═════ Supplied information ═════

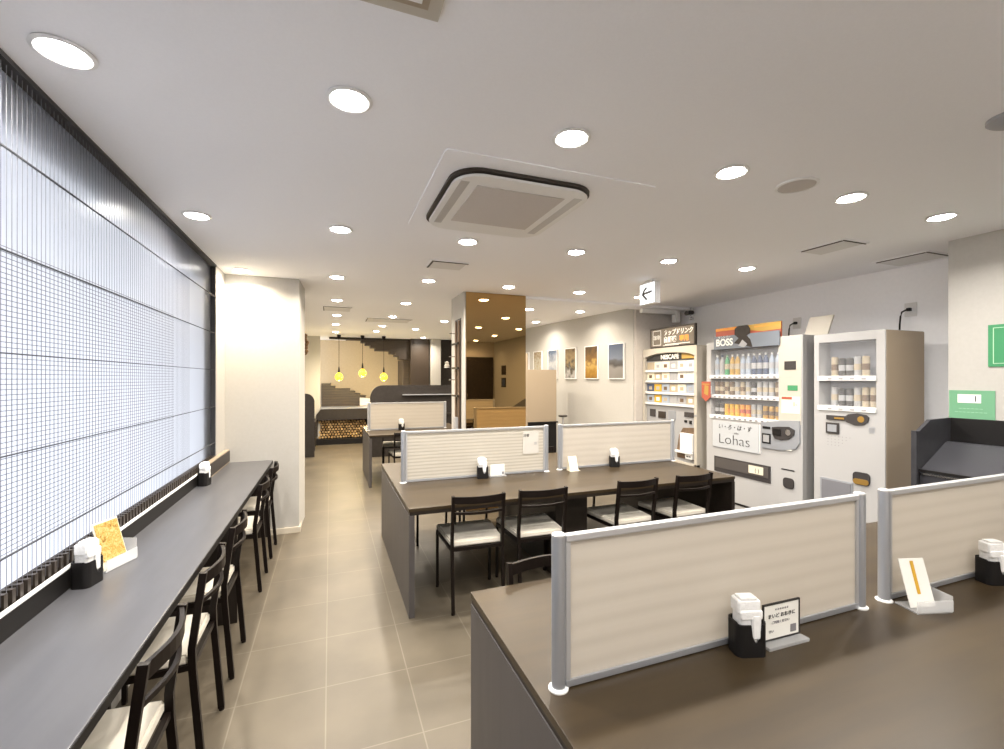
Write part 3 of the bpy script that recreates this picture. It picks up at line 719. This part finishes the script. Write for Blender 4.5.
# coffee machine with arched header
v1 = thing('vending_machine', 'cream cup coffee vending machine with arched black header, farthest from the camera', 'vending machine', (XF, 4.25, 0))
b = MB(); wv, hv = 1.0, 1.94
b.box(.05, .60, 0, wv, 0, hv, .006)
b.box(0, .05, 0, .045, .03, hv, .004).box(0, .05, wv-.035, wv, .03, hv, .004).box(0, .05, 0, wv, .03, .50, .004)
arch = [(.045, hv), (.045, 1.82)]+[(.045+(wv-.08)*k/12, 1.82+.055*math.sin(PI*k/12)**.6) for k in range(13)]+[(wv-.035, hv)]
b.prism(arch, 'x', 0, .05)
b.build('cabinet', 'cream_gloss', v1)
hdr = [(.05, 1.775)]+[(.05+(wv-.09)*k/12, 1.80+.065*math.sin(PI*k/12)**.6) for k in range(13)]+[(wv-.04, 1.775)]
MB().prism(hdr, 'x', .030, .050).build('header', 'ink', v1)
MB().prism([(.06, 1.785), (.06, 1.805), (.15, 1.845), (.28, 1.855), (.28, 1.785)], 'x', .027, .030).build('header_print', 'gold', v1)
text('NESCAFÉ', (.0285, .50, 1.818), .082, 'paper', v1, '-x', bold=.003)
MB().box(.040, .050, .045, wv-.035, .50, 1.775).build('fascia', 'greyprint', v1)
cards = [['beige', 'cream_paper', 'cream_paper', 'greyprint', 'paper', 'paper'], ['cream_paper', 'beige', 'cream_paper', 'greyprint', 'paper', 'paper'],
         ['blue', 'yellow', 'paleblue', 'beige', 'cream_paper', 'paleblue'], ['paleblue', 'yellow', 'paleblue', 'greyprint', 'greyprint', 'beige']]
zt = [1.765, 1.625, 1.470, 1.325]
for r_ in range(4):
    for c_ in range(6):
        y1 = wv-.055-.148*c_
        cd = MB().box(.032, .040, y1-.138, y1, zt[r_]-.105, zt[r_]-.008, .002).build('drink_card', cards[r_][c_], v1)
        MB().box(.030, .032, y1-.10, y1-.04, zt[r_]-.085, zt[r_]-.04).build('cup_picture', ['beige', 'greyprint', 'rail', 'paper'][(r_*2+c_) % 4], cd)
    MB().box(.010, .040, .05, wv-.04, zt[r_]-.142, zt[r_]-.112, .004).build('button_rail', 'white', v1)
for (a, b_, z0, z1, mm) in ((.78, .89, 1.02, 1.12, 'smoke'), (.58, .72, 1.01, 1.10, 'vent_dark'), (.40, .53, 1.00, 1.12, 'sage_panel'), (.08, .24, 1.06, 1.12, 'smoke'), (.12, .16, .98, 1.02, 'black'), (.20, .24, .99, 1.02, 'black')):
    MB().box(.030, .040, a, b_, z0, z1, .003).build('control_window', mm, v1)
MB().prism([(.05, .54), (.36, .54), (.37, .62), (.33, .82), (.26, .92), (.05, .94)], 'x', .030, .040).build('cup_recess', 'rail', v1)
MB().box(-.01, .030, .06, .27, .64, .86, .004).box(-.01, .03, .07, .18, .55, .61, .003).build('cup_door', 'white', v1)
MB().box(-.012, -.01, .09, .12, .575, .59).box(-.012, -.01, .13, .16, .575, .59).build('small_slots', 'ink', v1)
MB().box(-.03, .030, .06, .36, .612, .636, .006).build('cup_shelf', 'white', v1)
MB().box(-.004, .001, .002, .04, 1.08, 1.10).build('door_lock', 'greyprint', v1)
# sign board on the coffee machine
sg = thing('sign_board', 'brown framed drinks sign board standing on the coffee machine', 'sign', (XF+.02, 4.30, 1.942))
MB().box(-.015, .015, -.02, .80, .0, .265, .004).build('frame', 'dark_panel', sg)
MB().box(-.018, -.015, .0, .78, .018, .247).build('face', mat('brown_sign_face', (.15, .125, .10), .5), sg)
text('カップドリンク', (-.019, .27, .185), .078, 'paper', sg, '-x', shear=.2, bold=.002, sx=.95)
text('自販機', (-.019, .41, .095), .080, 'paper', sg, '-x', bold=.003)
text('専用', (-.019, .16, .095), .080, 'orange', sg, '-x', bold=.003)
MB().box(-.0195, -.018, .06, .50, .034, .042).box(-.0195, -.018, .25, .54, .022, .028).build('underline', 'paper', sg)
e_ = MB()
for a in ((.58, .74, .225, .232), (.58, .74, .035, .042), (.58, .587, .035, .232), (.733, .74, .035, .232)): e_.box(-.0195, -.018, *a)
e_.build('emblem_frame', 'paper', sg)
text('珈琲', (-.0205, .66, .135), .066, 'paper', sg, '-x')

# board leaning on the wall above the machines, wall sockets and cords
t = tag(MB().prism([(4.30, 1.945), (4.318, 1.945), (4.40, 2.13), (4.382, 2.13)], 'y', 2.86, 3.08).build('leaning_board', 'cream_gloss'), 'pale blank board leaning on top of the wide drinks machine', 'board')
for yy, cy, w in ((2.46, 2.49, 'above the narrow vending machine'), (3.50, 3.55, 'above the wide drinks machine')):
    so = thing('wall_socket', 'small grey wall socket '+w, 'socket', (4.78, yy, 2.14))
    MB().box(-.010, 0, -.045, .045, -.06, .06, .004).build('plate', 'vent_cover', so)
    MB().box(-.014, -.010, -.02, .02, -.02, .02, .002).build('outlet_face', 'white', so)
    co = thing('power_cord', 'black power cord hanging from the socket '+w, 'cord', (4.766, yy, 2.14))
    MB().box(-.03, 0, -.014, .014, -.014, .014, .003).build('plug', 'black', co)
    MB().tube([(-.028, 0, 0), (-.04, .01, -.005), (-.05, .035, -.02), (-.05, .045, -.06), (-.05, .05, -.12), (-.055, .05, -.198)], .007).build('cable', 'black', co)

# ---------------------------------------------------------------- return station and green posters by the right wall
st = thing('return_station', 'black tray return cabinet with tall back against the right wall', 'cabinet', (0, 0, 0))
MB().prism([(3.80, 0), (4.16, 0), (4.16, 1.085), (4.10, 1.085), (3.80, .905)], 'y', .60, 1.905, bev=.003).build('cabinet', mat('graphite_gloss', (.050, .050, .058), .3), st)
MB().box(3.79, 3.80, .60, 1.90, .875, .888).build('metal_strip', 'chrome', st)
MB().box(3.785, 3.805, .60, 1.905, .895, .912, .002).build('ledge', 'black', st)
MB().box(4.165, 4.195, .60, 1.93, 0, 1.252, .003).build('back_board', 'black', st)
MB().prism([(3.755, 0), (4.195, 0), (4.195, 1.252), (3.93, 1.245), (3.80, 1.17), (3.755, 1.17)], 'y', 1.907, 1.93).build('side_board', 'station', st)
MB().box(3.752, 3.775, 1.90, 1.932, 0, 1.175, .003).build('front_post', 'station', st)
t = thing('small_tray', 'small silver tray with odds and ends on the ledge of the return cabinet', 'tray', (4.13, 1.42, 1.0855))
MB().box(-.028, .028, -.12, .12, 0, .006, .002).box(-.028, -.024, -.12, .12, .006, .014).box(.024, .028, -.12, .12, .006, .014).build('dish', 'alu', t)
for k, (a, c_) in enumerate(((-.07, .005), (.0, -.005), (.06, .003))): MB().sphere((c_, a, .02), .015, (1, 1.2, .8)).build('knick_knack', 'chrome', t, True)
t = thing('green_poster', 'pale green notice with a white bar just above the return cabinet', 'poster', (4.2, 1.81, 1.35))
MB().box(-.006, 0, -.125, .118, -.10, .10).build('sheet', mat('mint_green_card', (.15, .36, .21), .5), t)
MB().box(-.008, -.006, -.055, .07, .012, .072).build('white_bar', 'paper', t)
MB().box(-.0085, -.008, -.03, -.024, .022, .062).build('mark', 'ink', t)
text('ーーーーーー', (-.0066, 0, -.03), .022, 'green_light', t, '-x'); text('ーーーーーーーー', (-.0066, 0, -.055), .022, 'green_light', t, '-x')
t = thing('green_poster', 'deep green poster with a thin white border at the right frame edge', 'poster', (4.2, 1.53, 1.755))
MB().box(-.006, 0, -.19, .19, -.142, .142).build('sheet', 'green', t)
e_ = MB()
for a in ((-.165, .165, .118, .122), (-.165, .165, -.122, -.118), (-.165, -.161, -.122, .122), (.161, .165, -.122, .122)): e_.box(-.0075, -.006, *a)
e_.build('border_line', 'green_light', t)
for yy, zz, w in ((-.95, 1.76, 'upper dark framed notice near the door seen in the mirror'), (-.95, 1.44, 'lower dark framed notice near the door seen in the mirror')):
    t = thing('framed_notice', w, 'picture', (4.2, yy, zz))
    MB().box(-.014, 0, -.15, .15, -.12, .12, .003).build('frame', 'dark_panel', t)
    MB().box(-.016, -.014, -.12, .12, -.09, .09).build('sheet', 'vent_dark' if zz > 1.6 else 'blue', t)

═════
═════ Supplied information ═════

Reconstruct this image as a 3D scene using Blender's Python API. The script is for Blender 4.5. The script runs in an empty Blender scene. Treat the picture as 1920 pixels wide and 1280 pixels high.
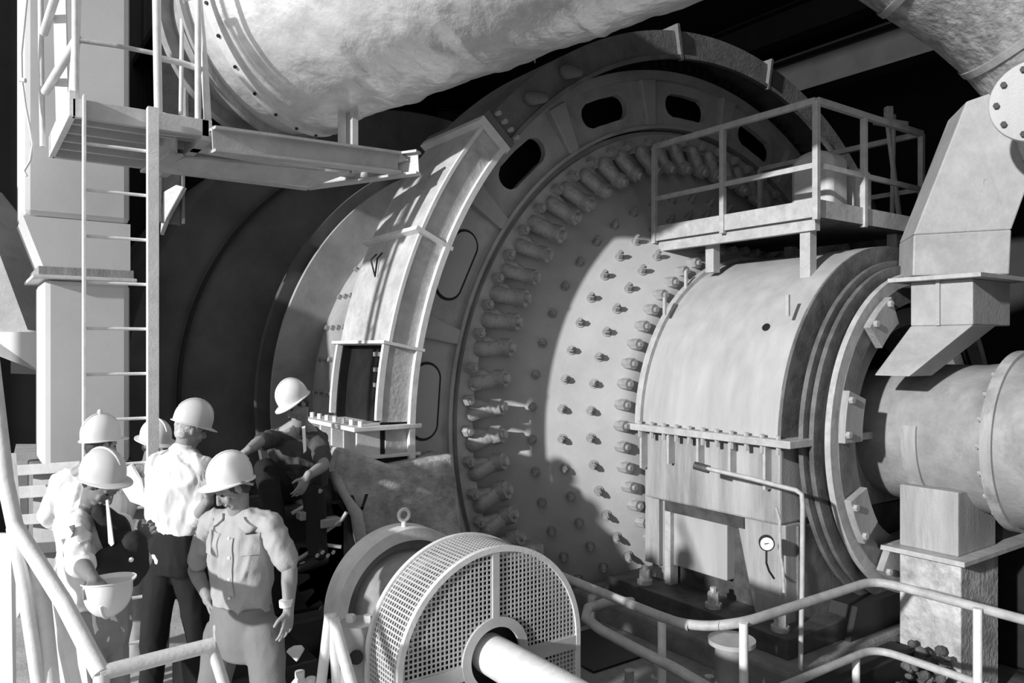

═════

Problem description:
From the records above, pull out every line containing the word "Blender".

Task solution:
Write part 3 of the bpy script that recreates this picture. It picks up at line 719. This part finishes the script. Write for Blender 4.5.
Reconstruct this image as a 3D scene using Blender's Python API. The script is for Blender 4.5. The script runs in an empty Blender scene. Treat the picture as 1920 pixels wide and 1280 pixels high.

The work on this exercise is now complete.